Hello all
I am quite new to Keil STR9 Series. I was just learning the whole thing by going through and trying some small examples with it. I want to know how to control just one LED ( say 7.0) to blink at a time.
while (1) { for (n = 0x01; n <= 0xFF; n <<= 1) { GPIO7->DR[0x3FC] = n; } }
This piece of code turns on the all 8 LEDS at the same time. How can i blink just one LED (7.0) every 1 second?
Thanks
Your first post is I think correct (all you need to insert is the wait() in the for loop) and it looks like it was taken from the Blinky example. This app makes the LED blink rate controlled by the ADC. You should try to rotate the potentiometer and see if you can see the LED blink. I think on the extreme fast side, the LED "seems" to turn on ALL LED (the eye is too slow to notice the actual blinking).
The STR9 chip is unique, i.e. there is a mask register for the port. You can either control the mask (0x3FC is all bits go through) or control the data to toggle the port bit. It is up to you to choose. The blinky example controls the data with the mask = 0x3FC.
The mask is there so you don't have to do a read-modify-write. It makes the code simpler and faster.
It's been a while since I worked on the STR9.
"The STR9 chip is unique, i.e. there is a mask register for the port."
That isn't unique. A number of NXP chips has it too, and not unlikely other manufacturers too. You may take a look at the GPIO registers for the NXP LPC23xx chips, but several NXP product lines has mask registers.

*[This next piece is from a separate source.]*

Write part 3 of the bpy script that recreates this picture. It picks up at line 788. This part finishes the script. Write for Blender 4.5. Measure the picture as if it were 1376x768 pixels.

wow... that really an easy method.
I did it like this
while(1) { RTC_GetTime(BINARY,&time); if (old_time != time.seconds) { old_time = time.seconds; GPIO_Write(GPIO7, old_time &0x1); } }
but how is the port bit organised ?? Is it LED 7.0 = bit 1,LED 7.1 = bit 2,... and so on ?
when i gave 0x1 , LED 7.0 blinked every 1 second. It was jus a random guess. How does it work with other LEDs? what is the port bit for other LEDs?
thnx
There is a schematic that you can check for connections - you should check it before writing your code. I believe it is in the Keil folder when you installed the s/w. Normally, I would make a summary of connections for easy lookup.
IC6 74LVC244 P7.7 => LED7 (1 = ON) P7.6 => LED6 (1 = ON) P7.5 => LED5 (1 = ON) P7.4 => LED4 (1 = ON) P7.3 => LED3 (1 = ON) P7.2 => LED2 (1 = ON) P7.1 => LED1 (1 = ON) P7.0 => LED0 (1 = ON)
I was referring to a general concept of uC vs the STR9 - I probably should have worded it carefully. But you are right, the NXP's have also the port mask reg.